Wendy Hannah-Olson: Alternative Sources of Credit Data are the Next Step for Mortgage


PERSON OF THE WEEK: Technology continues to transform the mortgage market, reducing operating costs, creating more efficient processes and improving the borrower experience. The next step in AI-driven underwriting is the use of alternative sources of credit data, which could potentially enable lenders to serve millions of creditworthy yet “underserved” borrowers.

In a recent interview with MortgageOrb, Wendy Hannah-Olson, vice president, strategy execution leader, mortgage and housing for Equifax, discusses how the use alternative sources of credit data could open the door to homeownership for “credit invisible” or “thin file” borrowers. 

Q: What is the most exciting and/or noteworthy transformation you’ve seen over your 25 years of experience working in the mortgage industry?

Hannah-Olson: Early in my career, the credit reports used in the mortgage industry were manually created, delivered by courier and took two-three days to complete. While that was quite a while ago, it was actually the beginning of the digital age.

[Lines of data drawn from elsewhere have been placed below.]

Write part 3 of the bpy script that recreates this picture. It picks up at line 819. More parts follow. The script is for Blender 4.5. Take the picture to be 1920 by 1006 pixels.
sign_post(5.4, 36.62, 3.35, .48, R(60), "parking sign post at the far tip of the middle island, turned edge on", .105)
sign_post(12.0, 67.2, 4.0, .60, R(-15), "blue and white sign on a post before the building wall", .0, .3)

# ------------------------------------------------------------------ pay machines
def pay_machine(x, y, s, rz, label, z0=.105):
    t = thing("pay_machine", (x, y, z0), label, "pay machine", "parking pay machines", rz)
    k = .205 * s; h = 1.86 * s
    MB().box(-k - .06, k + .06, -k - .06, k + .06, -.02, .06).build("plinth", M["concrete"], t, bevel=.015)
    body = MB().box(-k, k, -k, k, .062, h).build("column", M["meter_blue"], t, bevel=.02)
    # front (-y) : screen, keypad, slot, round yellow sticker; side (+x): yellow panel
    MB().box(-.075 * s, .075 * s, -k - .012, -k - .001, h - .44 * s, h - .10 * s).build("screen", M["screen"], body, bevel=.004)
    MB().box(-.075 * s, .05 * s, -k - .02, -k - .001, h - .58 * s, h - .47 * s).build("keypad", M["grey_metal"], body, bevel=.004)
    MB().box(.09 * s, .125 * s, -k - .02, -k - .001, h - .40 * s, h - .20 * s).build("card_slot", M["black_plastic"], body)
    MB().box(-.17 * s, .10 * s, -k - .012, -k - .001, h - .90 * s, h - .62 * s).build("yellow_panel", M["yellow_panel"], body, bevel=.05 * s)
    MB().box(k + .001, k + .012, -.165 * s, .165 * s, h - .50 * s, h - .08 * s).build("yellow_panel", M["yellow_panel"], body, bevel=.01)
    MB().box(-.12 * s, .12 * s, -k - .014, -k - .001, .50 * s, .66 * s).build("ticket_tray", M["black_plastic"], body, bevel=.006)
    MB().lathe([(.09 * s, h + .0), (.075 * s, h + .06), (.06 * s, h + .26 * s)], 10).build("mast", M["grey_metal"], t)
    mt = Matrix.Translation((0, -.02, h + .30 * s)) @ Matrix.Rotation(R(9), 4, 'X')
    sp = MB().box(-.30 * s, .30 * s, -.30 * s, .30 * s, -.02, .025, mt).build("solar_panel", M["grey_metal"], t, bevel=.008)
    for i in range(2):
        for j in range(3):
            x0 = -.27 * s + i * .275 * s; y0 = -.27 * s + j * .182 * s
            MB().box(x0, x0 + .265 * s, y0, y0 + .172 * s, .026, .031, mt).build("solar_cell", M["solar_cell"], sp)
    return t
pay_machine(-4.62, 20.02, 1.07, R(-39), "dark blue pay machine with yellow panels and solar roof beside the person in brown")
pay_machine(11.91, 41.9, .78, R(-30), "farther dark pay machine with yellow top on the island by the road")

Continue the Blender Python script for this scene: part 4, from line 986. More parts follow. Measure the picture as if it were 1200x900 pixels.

Today, thanks to technology, we deliver credit reports in an instant. This monumental shift from manual to automation allowed the industry to start meeting the newer generations where they are, enabled companies to expand beyond regional or local sales and started the journey to go paperless.

How many trees have been saved with our introduction of automating and merging credit data and delivering it instantly? I hope billions!

These technology advancements have also helped the mortgage industry efficiently and effectively manage the many shifts the marketplace has seen, especially the last several years. In order to succeed today, mortgage professionals must increase efficiencies, which means utilizing technology to automate, simplify and speed up each step of the mortgage process. 

Q: Digital transformation has been a big focus for the industry for the past several years. While we’ll obviously continue to evolve and mature from a digital perspective, what do you see as the next big issue facing the industry?

Hannah-Olson: Although working toward a complete end-to-end digital mortgage is important, lenders also need to continue to find ways to ensure financial inclusion across all consumers, including marginalized communities. The entire mortgage industry is working to remove barriers to homeownership for minority and marginalized groups, which requires additional tools, technology advancements, access to data and specific programs tailored to certain populations. 

While credit reports continue to provide an indication of credit history and past financial behaviors, alternative forms of data should be considered to gain a broader picture of one’s complete financial health, especially since a large part of the American population is considered “credit invisible,” meaning they do not have a credit history. Others are considered “thin file,” meaning they have too little data to calculate a traditional credit score. This alternative data includes rent payments, utility payment information and even cell phone bills and payments. 

Compiling these alternative forms of data along with traditional credit information opens the door for more individuals to obtain a mortgage. While it is currently a challenge to collect and accurately report this data, the industry is working to remedy that, as it would benefit those marginalized communities unable to prove their financial dependability with traditional methods, creating more minority homeowners and ultimately benefiting society as a whole.

Q: What is your greatest accomplishment of your career?

Hannah-Olson: I wouldn’t say I have a single greatest accomplishment; I would say it is an ongoing accomplishment. With the products and services our company provides to the industry, I play an active role in helping consumers accomplish their dream of homeownership – get the keys to the home of their dreams or refinance the home they are already in. It feels good to help consumers live their financial best.